● DIRECTIONS FOR THIS TASK
Copy out exactly the lines from the line containing "2.0, 'bark_near', nt_, None)" to the end of the listing.
^^^^^^^^^^^^^^^^
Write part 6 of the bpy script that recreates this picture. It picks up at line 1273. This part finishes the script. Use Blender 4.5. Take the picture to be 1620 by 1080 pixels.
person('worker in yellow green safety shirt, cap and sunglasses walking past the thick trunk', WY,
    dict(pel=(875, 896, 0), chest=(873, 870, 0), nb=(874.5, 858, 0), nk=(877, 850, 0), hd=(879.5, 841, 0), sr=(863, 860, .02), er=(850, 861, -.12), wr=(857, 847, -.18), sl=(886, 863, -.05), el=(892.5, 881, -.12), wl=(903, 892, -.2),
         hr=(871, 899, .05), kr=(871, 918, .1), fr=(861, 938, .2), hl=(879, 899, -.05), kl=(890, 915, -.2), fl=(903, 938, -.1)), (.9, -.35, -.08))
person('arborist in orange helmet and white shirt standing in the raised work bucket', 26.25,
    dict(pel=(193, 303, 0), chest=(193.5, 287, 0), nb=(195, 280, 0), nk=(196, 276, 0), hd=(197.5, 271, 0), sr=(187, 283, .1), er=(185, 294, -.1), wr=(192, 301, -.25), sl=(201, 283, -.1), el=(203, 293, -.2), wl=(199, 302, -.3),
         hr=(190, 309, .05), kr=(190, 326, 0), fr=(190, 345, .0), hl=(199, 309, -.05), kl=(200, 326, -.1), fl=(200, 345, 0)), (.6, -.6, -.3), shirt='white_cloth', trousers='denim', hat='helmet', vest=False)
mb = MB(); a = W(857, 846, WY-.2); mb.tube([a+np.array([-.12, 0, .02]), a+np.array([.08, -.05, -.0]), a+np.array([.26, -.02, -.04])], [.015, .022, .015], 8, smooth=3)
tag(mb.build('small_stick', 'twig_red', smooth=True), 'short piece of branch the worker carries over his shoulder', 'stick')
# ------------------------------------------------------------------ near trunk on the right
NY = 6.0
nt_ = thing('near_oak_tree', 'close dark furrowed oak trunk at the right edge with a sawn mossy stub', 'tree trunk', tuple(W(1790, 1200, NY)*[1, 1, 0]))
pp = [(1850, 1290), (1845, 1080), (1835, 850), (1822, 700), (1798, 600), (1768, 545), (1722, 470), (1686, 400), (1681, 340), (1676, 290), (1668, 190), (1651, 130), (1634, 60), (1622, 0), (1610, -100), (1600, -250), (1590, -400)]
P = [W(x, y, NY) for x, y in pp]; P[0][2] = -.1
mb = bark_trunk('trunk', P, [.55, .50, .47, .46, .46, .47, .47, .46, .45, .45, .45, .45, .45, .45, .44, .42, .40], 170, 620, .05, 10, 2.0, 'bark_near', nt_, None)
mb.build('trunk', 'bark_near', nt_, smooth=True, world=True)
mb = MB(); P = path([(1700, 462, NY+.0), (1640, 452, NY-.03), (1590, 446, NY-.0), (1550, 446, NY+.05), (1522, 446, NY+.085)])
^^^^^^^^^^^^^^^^
● WORKED ANSWER
mb = bark_trunk('trunk', P, [.55, .50, .47, .46, .46, .47, .47, .46, .45, .45, .45, .45, .45, .45, .44, .42, .40], 170, 620, .05, 10, 2.0, 'bark_near', nt_, None)
mb.build('trunk', 'bark_near', nt_, smooth=True, world=True)
mb = MB(); P = path([(1700, 462, NY+.0), (1640, 452, NY-.03), (1590, 446, NY-.0), (1550, 446, NY+.05), (1522, 446, NY+.085)])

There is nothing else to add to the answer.